Wednesday, October 5, 2022

James City County budget set for 2019, reflects additional funding from sales tax increase

Supervisor John McGlennon says the 2019 budget gives James City County "opportunities for us to build a stronger and better community." (Bryan DeVasher/WYDaily)
Supervisor John McGlennon says the 2019 budget gives James City County “opportunities for us to build a stronger and better community.” (Bryan DeVasher/WYDaily)

JAMES CITY — James City County has adopted its budget for the 2019 fiscal year.

The county’s Board of Supervisors voted 4-1 Tuesday for a $255 million budget that includes money to hire additional firefighters and police officers, as well as to upgrade radios for first responders.

“We have a budget in front of us that I think has done a lot of good things,” Supervisor John McGlennon said before voting in favor of its adoption. “It’s given us lots of opportunities for us to build a stronger and better community, but make no mistake about it, there are still a lot of things that people are looking at us to do that will require us to be very careful in prioritizing as we move along.”

The county tax rates on real estate, personal property, boats, and machinery and tools will not change from fiscal year 2018 to 2019, according to county documents.

Senate Bill 942, which was passed by the General Assembly, will go into effect July 1 if the City of Williamsburg repeals the ordinance for their Tourism Development Fund at their Thursday meeting.

The bill will raise the state sales tax in the City of Williamsburg and James City and York counties by 1 percentage point. Fifty percent of the funds generated from the bill are given back to local governments.

“This has been a very unusual, peculiar budget season because of the role SB 942 has played. it is a true reflection of the Dillon rule,” McGlennon said. “We’d like to have the flexibility to decide for our community the best way to raise revenue, not to have the revenue raised for us with the expectation of this is how you will use that money.”

The Dillon rule, adopted in Virginia in 1896, restricts the power of the state’s localities.

Public safety is priority in budget

A projected $5.5 million in funding will be generated in James City County from the sales tax increase. The extra money will be put toward the hiring of six new firefighters, three new police officers, a new emergency radio system, county studies on office space and the Primary Service Area, new school buses and the redesign of school entrances.

Williamsburg James City County Schools will receive about $93.37 million from the general fund and $14 million from the capital improvements plan fund.

The use of the additional funding was a point of contention.

Supervisor Sue Sadler was the only member of the board to vote against the proposed budget. She motioned to amend the proposed budget by reducing the machinery and tools tax by 25 percent, which she said would amount to saving county citizens about $1.25 million.

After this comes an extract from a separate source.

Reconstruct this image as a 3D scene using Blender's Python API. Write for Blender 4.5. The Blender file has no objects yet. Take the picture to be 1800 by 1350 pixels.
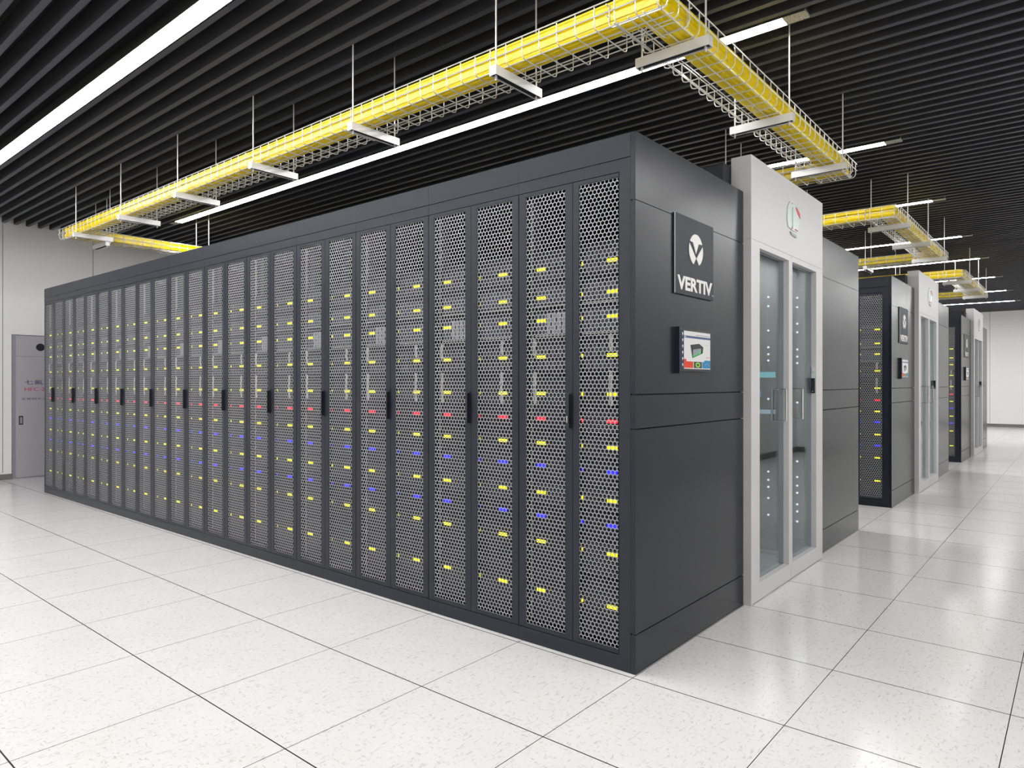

Sadler said that with the increase in tax revenue generated by SB 942, she would have liked to have seen a reduction in taxes elsewhere.

“This is a perfect opportunity to be able to offer some help back [to taxpayers] to show we are open for business and are business friendly, and an effort to say we appreciate you doing business here,” Sadler said. “It’s like my daddy taught me long ago — you don’t have to spend every nickel you get.”

Her motion was voted down by the other supervisors, with Michael Hipple and John McGlennon expressing they were unsure where corresponding spending cuts in the budget would be made.

Sadler suggested removing the office space study, which would cost the county about $125,000.

Two citizens, including 2017 board candidate Joe Swanenburg, also spoke during the public comment period of the meeting in favor of returning some of the new tax funding to county citizens.

Board Chair Ruth Larson said she would like to see the use of SB 942 funding be revisited during the next budget cycle.

A rough breakdown of the FY 2019 budget as compared to the FY2018 budget. (Courtesy James City County)
A rough breakdown of the FY 2019 budget as compared to the FY 2018 budget. (Courtesy James City County)

McGlennon said he was in favor of the budget because it filled the funding requests from WJCC Schools, funds public safety and continues the process of paying down debt.

The budget goes into effect July 1 and runs through June 30, 2019.

Budget season is in full swing, with York County adopting their budget last weekend and Williamsburg’s City Council scheduled to vote on their budget Thursday afternoon.